¿Por qué buscáis entre los muertos?

En el diálogo entre María Magdalena y los ángeles, en aquel sepulcro, al alba del tercer día, se lanza esta pregunta que es clave en su vida y en la de cada uno de nosotros. Antes de pronunciar la afirmación de que Jesús ha resucitado, le preguntan a ella cómo lo busca entre los muertos.

Es la afirmación de nuestra vida, del desierto por el que todos transitamos, y siempre de la Cuaresma. Nosotros no celebramos la muerte ni podemos buscar en ella las respuestas que buscamos. Porque en la muerte solo cabe el silencio.

Por eso la Cuaresma tiene siempre un movimiento hacia la muerte. Es un tiempo en el que descubrimos como mueren muchas de las cosas que sobran en nuestra vida, que brotan de los apegos, de la falta de libertad, de aquello que creemos necesitar pero que sobra. Esta es la imagen que me ha trasladado durante estos días el pueblo de Israel. Ellos, caminando en el desierto, viviendo de una promesa que no habían alcanzado, se lanzaban a una «muerte» en sus vidas.

«¿Nos ha sacado de Egipto para hacernos morir en el desierto?». ¿Dónde está ese Dios que nos ha prometido una tierra de la que no sabemos aún nada, a pesar de la liberación de la esclavitud y de que nos enfrentamos a nuestra vida acomodada para poder alcanzar algo mejor. Es la protesta de nuestra mirada a aquello que pretende colmar nuestros deseos, de hacer arder nuestro corazón, pero que solo es la cima de un iceberg, de manera que la superficialidad quiere dar respuesta a una libertad anhelante que se ve ahora truncada porque no hay respuesta inmediata a sus deseos.

Quizás este es uno de nuestros mayores conflictos, que hemos sido interceptados por una vivencia de la inmediatez que ya vemos en los israelitas de aquel momento. En el desierto, todo son promesas y anhelos, pero no se da nada más que arena y carestía. Pero Dios ya les había dado lo más inmediato y necesario: la libertad.
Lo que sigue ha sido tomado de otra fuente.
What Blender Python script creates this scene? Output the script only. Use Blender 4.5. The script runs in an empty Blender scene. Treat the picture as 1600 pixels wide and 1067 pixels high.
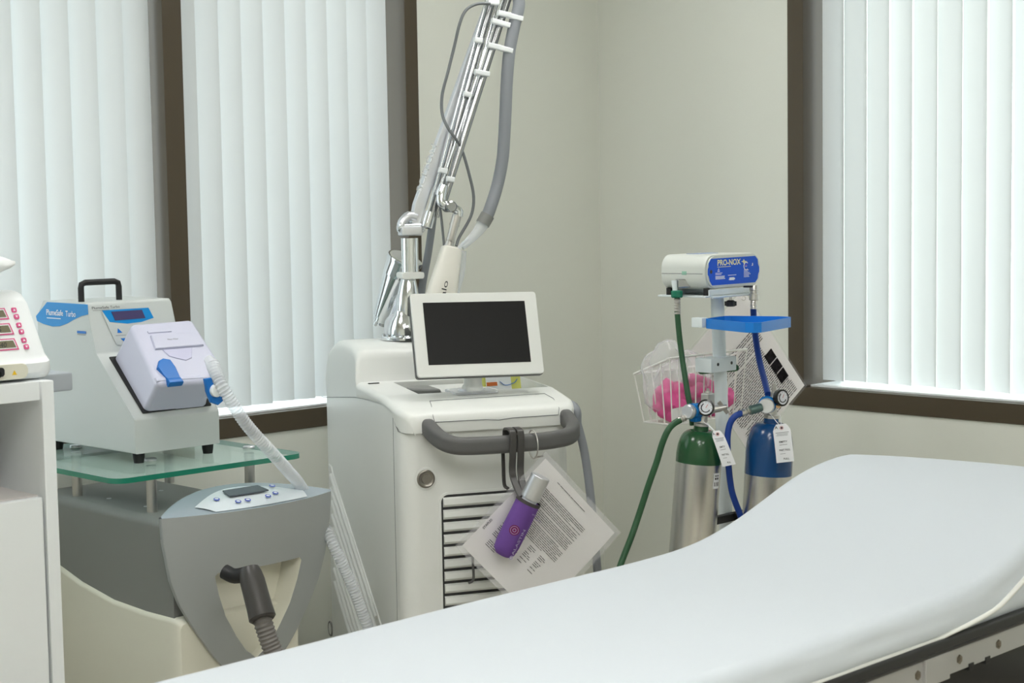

Y muchas veces, porque estamos ya en el siguiente paso sin disfrutar el presente, nos volvemos hacia el Señor protestando porque no nos ha dado lo que nos hacía falta, cuando nos ha devuelto el mayor don de todos.

Liberado de la esclavitud, el corazón, sin apegos ni dependencias, sin raíces en ningún erial, puede ahora dar fruto y verse libre de todo aquello que le hacía soñar, pero no vivir en la realidad. El emotivismo y el estado de bienestar del que tanto se habla y tan poco existe, son dos de las muchas cuestiones en las que nuestro corazón se enraíza pero no crece nunca. En la búsqueda de una paz y un bien que se amoldan a nuestros deseos y no a los de Dios son los «puerros y ajos» que el pueblo de Israel anhelaban cuando en el desierto no podían ya comerlos. Pero, ¿a qué precio?

Esa pregunta a María Magdalena es la misma que hoy nos podemos hacer nosotros, en un mundo que vive de las frases motivadoras pero carentes de ser y realidad. Buscamos entre los muertos a quien Vive, buscamos aquello que no sacia nuestro corazón, sino que lo dulcifica un instante y nos hace gustar un «bien» y una «paz» que apenas se cuenta con la manilla de los minutos.

En la Cuaresma entramos en un desierto que nos va desposeyendo de todo lo que somos nosotros en una situación figurada, pero no real. Y solo vive engañado quien no quiere quitarse la venda, porque todos tenemos algo de esos israelitas, de esa falta de libertad que hace brotar nuestro ser más lleno y vivo, que contemplando al Resucitado puede descubrir aquello que le da Vida, y vida en abundancia.